By Andy Propst,Dan Bacalzo • Jan 9, 2012 • New York City
Hannah Cheek in Goodbar
(© Rob Kalmbach)
Hannah Cheek in Goodbar
(© Rob Kalmbach)
Co-created by glam-punk band Bambi and the theater troupe Waterwell, Goodbar traces the troubled past and turbulent present of Theresa (the intense, iron-lunged Hannah Cheek), a lonely school teacher experiencing the heady, sexually liberated mid-1970s single scene as a kind of expressionist rock opera. And while the show, playing at the Public Theater, thunderously delivers the story (based on Judith Rossner's novel Looking for Mr. Goodbar and the 1977 film it inspired), the presentational nature of the episodic work more often than not keeps theatergoers at an emotional distance from the piece.

To be sure, there's a certain visceral thrill as the first chords of Jimmie Marlowe's music are heard and a voiceover describes, in detail, the tragic end that Theresa will meet. Equally promising is an early song in which Theresa describes her dissatisfaction with her life (lyrics are by the show's other principal performer, Kevin Townley).

But it's not long before the show simply settles into a series of loosely connected numbers in which style trumps substance. A flashback to Theresa's battle with scoliosis as a child takes a surreal turn as Townley, playing a doctor, dons what looks like a grotesque, alien-like gas-mask. In another sequence, Cheek climbs to the top of a ladder and straddles it (painful phallic symbolism) before allowing a huge flowing skirt to descend, under which the company cavorts to indicate sexual frenzy.

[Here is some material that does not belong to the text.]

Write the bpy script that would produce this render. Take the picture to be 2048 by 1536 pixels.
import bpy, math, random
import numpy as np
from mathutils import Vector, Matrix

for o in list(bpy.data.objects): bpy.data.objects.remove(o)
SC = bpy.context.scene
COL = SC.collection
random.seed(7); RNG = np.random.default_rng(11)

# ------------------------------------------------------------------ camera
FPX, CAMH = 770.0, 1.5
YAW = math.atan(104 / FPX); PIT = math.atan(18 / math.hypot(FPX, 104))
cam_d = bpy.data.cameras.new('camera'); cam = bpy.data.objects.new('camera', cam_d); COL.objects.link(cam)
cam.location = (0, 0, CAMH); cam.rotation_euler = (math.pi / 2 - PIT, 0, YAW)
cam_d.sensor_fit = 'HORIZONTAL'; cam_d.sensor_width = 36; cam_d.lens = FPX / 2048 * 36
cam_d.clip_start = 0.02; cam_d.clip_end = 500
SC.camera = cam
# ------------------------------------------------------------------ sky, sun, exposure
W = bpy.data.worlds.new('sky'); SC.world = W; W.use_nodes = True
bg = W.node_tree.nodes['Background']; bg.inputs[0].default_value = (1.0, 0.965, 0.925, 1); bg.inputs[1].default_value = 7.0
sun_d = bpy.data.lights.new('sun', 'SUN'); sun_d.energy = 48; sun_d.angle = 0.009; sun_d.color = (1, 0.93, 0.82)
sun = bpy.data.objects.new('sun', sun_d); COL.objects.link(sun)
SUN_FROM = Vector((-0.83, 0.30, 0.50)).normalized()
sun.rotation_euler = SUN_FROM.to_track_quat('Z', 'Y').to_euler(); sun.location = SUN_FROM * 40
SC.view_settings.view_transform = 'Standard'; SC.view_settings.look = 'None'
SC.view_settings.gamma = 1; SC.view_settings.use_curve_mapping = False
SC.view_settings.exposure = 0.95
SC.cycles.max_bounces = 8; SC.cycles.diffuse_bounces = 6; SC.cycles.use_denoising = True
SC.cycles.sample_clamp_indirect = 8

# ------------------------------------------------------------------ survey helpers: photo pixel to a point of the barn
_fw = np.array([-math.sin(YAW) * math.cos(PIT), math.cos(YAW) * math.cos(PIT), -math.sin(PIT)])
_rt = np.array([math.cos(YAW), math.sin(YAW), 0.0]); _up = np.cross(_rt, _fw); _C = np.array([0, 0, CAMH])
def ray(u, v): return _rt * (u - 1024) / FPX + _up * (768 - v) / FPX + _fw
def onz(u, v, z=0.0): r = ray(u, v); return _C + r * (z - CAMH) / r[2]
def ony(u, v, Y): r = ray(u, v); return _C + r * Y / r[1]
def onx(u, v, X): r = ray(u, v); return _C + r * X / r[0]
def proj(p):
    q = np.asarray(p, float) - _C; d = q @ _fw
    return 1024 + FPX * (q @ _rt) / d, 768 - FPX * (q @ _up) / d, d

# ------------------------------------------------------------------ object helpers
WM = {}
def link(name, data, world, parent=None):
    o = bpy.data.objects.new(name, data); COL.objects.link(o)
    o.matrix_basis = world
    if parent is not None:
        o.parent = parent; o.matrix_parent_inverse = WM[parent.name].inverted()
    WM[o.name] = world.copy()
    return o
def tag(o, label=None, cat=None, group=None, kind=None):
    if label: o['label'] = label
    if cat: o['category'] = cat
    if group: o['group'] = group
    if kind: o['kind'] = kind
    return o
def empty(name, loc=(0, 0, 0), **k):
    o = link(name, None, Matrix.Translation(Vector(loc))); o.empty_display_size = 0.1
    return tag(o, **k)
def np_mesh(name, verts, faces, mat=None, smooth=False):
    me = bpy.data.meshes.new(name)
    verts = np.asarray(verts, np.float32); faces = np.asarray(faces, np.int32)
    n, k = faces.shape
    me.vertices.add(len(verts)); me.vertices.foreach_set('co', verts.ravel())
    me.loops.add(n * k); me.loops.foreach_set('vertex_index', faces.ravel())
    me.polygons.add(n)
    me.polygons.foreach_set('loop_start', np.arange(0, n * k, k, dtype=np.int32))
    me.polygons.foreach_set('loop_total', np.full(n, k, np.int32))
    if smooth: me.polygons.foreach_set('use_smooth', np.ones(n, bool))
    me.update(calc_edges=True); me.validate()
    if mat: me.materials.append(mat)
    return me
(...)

Beyond Cheek's fiercely committed performance, the show's assets are its astonishing physical production, which includes Nick Benacerraf's environmental scenic design which turns the space into a club, complete with booze-stocked shelves, Adam Franz's energetic concert-like lighting design, and Alex Koch's video design which marvels throughout, backing each section of the piece with lavishly conceived and terrifically individualized movies.